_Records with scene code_
⟨

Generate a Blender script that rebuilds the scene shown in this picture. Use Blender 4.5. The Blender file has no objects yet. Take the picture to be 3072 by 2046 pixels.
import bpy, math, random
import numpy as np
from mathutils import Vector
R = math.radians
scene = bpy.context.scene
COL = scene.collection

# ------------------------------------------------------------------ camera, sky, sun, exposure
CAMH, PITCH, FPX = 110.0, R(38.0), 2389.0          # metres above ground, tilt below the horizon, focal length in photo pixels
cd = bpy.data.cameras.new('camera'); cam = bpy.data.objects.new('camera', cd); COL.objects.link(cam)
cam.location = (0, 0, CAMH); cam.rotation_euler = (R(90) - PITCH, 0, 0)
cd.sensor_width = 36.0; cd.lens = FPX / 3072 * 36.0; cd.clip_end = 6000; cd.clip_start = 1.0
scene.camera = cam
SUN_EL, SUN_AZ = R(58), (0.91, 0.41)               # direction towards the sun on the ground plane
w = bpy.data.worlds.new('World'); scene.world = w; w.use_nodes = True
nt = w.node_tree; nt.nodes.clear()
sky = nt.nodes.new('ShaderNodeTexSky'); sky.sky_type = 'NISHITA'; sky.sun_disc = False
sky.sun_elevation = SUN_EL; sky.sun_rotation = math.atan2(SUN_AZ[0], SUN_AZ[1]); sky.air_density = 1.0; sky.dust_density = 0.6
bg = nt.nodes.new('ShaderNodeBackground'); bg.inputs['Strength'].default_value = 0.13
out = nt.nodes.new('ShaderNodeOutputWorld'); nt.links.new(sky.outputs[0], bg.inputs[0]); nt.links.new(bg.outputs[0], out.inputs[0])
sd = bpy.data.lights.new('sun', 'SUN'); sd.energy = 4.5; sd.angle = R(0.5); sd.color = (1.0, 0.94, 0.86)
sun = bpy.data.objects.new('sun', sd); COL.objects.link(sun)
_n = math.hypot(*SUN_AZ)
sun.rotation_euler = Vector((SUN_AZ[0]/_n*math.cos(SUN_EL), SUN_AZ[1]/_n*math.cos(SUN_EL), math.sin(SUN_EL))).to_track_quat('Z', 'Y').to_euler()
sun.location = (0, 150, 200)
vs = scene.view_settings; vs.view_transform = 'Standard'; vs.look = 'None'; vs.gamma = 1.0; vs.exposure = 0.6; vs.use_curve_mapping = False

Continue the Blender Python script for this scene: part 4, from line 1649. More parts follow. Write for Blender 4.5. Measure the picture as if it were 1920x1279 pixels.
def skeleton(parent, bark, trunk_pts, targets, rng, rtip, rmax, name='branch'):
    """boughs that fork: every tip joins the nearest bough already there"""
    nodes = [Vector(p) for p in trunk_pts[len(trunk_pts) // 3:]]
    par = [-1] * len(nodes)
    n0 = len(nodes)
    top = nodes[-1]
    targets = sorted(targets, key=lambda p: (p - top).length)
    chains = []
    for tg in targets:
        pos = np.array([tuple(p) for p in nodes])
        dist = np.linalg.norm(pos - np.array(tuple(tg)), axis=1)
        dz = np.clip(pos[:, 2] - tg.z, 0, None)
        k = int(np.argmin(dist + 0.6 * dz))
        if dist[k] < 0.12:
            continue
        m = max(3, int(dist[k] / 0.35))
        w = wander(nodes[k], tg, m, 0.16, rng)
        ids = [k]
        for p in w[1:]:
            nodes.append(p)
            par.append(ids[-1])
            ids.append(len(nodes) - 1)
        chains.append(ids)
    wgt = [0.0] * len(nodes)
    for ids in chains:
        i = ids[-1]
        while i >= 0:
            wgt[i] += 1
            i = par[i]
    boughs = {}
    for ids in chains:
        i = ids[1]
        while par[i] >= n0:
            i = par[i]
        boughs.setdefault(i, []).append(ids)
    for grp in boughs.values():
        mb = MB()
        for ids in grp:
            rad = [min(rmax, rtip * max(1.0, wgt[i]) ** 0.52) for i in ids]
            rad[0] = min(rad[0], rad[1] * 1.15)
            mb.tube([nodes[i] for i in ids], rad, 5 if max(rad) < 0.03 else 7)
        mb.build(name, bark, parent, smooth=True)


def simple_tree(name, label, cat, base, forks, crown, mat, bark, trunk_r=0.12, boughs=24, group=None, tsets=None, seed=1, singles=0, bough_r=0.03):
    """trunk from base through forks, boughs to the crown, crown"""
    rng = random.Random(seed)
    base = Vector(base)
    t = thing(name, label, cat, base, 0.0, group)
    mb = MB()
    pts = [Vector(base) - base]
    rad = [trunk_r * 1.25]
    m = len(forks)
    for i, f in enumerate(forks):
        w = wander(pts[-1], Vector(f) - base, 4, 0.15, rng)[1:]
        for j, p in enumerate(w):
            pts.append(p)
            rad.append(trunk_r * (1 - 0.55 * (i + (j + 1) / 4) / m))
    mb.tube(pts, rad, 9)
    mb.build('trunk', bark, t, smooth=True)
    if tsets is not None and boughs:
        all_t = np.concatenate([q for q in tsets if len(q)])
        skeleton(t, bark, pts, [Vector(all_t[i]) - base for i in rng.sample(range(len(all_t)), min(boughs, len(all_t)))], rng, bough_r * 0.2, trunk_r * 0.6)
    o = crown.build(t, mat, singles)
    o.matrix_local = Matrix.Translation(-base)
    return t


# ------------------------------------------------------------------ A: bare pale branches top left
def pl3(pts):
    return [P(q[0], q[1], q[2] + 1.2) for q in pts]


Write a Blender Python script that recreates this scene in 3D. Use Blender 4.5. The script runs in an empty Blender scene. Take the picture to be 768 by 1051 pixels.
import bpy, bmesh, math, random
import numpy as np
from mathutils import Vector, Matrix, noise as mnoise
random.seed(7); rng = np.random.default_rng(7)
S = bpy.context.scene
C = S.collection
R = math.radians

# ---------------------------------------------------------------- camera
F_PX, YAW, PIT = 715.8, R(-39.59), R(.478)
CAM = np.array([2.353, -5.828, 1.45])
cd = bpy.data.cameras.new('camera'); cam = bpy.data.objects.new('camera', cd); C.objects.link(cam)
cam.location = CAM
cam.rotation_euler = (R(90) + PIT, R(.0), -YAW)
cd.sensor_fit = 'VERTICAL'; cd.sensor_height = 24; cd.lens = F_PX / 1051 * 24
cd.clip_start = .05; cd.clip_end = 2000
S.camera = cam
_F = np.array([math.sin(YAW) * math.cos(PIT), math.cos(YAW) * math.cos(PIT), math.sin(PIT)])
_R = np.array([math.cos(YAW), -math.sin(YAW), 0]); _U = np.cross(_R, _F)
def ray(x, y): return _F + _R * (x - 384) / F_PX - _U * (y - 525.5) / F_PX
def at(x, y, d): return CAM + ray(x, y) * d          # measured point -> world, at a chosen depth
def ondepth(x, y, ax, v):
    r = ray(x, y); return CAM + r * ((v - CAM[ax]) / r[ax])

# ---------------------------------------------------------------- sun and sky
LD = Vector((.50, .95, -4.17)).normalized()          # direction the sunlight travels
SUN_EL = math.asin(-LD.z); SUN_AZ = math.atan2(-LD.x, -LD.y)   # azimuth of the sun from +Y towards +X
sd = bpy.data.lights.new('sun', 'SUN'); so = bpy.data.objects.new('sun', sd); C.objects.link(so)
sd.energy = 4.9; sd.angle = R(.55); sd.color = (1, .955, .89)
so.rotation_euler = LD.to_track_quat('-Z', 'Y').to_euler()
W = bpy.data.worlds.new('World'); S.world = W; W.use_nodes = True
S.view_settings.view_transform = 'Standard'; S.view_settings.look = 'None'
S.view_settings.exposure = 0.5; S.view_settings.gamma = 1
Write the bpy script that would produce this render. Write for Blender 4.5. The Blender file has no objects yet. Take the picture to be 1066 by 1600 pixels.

⟩

_SHORT TASK_
Take the material above and return all of it exactly.

_RESULT OF THIS TASK_
Generate a Blender script that rebuilds the scene shown in this picture. Use Blender 4.5. The Blender file has no objects yet. Take the picture to be 3072 by 2046 pixels.
import bpy, math, random
import numpy as np
from mathutils import Vector
R = math.radians
scene = bpy.context.scene
COL = scene.collection

# ------------------------------------------------------------------ camera, sky, sun, exposure
CAMH, PITCH, FPX = 110.0, R(38.0), 2389.0          # metres above ground, tilt below the horizon, focal length in photo pixels
cd = bpy.data.cameras.new('camera'); cam = bpy.data.objects.new('camera', cd); COL.objects.link(cam)
cam.location = (0, 0, CAMH); cam.rotation_euler = (R(90) - PITCH, 0, 0)
cd.sensor_width = 36.0; cd.lens = FPX / 3072 * 36.0; cd.clip_end = 6000; cd.clip_start = 1.0
scene.camera = cam
SUN_EL, SUN_AZ = R(58), (0.91, 0.41)               # direction towards the sun on the ground plane
w = bpy.data.worlds.new('World'); scene.world = w; w.use_nodes = True
nt = w.node_tree; nt.nodes.clear()
sky = nt.nodes.new('ShaderNodeTexSky'); sky.sky_type = 'NISHITA'; sky.sun_disc = False
sky.sun_elevation = SUN_EL; sky.sun_rotation = math.atan2(SUN_AZ[0], SUN_AZ[1]); sky.air_density = 1.0; sky.dust_density = 0.6
bg = nt.nodes.new('ShaderNodeBackground'); bg.inputs['Strength'].default_value = 0.13
out = nt.nodes.new('ShaderNodeOutputWorld'); nt.links.new(sky.outputs[0], bg.inputs[0]); nt.links.new(bg.outputs[0], out.inputs[0])
sd = bpy.data.lights.new('sun', 'SUN'); sd.energy = 4.5; sd.angle = R(0.5); sd.color = (1.0, 0.94, 0.86)
sun = bpy.data.objects.new('sun', sd); COL.objects.link(sun)
_n = math.hypot(*SUN_AZ)
sun.rotation_euler = Vector((SUN_AZ[0]/_n*math.cos(SUN_EL), SUN_AZ[1]/_n*math.cos(SUN_EL), math.sin(SUN_EL))).to_track_quat('Z', 'Y').to_euler()
sun.location = (0, 150, 200)
vs = scene.view_settings; vs.view_transform = 'Standard'; vs.look = 'None'; vs.gamma = 1.0; vs.exposure = 0.6; vs.use_curve_mapping = False

Continue the Blender Python script for this scene: part 4, from line 1649. More parts follow. Write for Blender 4.5. Measure the picture as if it were 1920x1279 pixels.
def skeleton(parent, bark, trunk_pts, targets, rng, rtip, rmax, name='branch'):
    """boughs that fork: every tip joins the nearest bough already there"""
    nodes = [Vector(p) for p in trunk_pts[len(trunk_pts) // 3:]]
    par = [-1] * len(nodes)
    n0 = len(nodes)
    top = nodes[-1]
    targets = sorted(targets, key=lambda p: (p - top).length)
    chains = []
    for tg in targets:
        pos = np.array([tuple(p) for p in nodes])
        dist = np.linalg.norm(pos - np.array(tuple(tg)), axis=1)
        dz = np.clip(pos[:, 2] - tg.z, 0, None)
        k = int(np.argmin(dist + 0.6 * dz))
        if dist[k] < 0.12:
            continue
        m = max(3, int(dist[k] / 0.35))
        w = wander(nodes[k], tg, m, 0.16, rng)
        ids = [k]
        for p in w[1:]:
            nodes.append(p)
            par.append(ids[-1])
            ids.append(len(nodes) - 1)
        chains.append(ids)
    wgt = [0.0] * len(nodes)
    for ids in chains:
        i = ids[-1]
        while i >= 0:
            wgt[i] += 1
            i = par[i]
    boughs = {}
    for ids in chains:
        i = ids[1]
        while par[i] >= n0:
            i = par[i]
        boughs.setdefault(i, []).append(ids)
    for grp in boughs.values():
        mb = MB()
        for ids in grp:
            rad = [min(rmax, rtip * max(1.0, wgt[i]) ** 0.52) for i in ids]
            rad[0] = min(rad[0], rad[1] * 1.15)
            mb.tube([nodes[i] for i in ids], rad, 5 if max(rad) < 0.03 else 7)
        mb.build(name, bark, parent, smooth=True)


def simple_tree(name, label, cat, base, forks, crown, mat, bark, trunk_r=0.12, boughs=24, group=None, tsets=None, seed=1, singles=0, bough_r=0.03):
    """trunk from base through forks, boughs to the crown, crown"""
    rng = random.Random(seed)
    base = Vector(base)
    t = thing(name, label, cat, base, 0.0, group)
    mb = MB()
    pts = [Vector(base) - base]
    rad = [trunk_r * 1.25]
    m = len(forks)
    for i, f in enumerate(forks):
        w = wander(pts[-1], Vector(f) - base, 4, 0.15, rng)[1:]
        for j, p in enumerate(w):
            pts.append(p)
            rad.append(trunk_r * (1 - 0.55 * (i + (j + 1) / 4) / m))
    mb.tube(pts, rad, 9)
    mb.build('trunk', bark, t, smooth=True)
    if tsets is not None and boughs:
        all_t = np.concatenate([q for q in tsets if len(q)])
        skeleton(t, bark, pts, [Vector(all_t[i]) - base for i in rng.sample(range(len(all_t)), min(boughs, len(all_t)))], rng, bough_r * 0.2, trunk_r * 0.6)
    o = crown.build(t, mat, singles)
    o.matrix_local = Matrix.Translation(-base)
    return t


# ------------------------------------------------------------------ A: bare pale branches top left
def pl3(pts):
    return [P(q[0], q[1], q[2] + 1.2) for q in pts]


Write a Blender Python script that recreates this scene in 3D. Use Blender 4.5. The script runs in an empty Blender scene. Take the picture to be 768 by 1051 pixels.
import bpy, bmesh, math, random
import numpy as np
from mathutils import Vector, Matrix, noise as mnoise
random.seed(7); rng = np.random.default_rng(7)
S = bpy.context.scene
C = S.collection
R = math.radians

# ---------------------------------------------------------------- camera
F_PX, YAW, PIT = 715.8, R(-39.59), R(.478)
CAM = np.array([2.353, -5.828, 1.45])
cd = bpy.data.cameras.new('camera'); cam = bpy.data.objects.new('camera', cd); C.objects.link(cam)
cam.location = CAM
cam.rotation_euler = (R(90) + PIT, R(.0), -YAW)
cd.sensor_fit = 'VERTICAL'; cd.sensor_height = 24; cd.lens = F_PX / 1051 * 24
cd.clip_start = .05; cd.clip_end = 2000
S.camera = cam
_F = np.array([math.sin(YAW) * math.cos(PIT), math.cos(YAW) * math.cos(PIT), math.sin(PIT)])
_R = np.array([math.cos(YAW), -math.sin(YAW), 0]); _U = np.cross(_R, _F)
def ray(x, y): return _F + _R * (x - 384) / F_PX - _U * (y - 525.5) / F_PX
def at(x, y, d): return CAM + ray(x, y) * d          # measured point -> world, at a chosen depth
def ondepth(x, y, ax, v):
    r = ray(x, y); return CAM + r * ((v - CAM[ax]) / r[ax])

# ---------------------------------------------------------------- sun and sky
LD = Vector((.50, .95, -4.17)).normalized()          # direction the sunlight travels
SUN_EL = math.asin(-LD.z); SUN_AZ = math.atan2(-LD.x, -LD.y)   # azimuth of the sun from +Y towards +X
sd = bpy.data.lights.new('sun', 'SUN'); so = bpy.data.objects.new('sun', sd); C.objects.link(so)
sd.energy = 4.9; sd.angle = R(.55); sd.color = (1, .955, .89)
so.rotation_euler = LD.to_track_quat('-Z', 'Y').to_euler()
W = bpy.data.worlds.new('World'); S.world = W; W.use_nodes = True
S.view_settings.view_transform = 'Standard'; S.view_settings.look = 'None'
S.view_settings.exposure = 0.5; S.view_settings.gamma = 1
Write the bpy script that would produce this render. Write for Blender 4.5. The Blender file has no objects yet. Take the picture to be 1066 by 1600 pixels.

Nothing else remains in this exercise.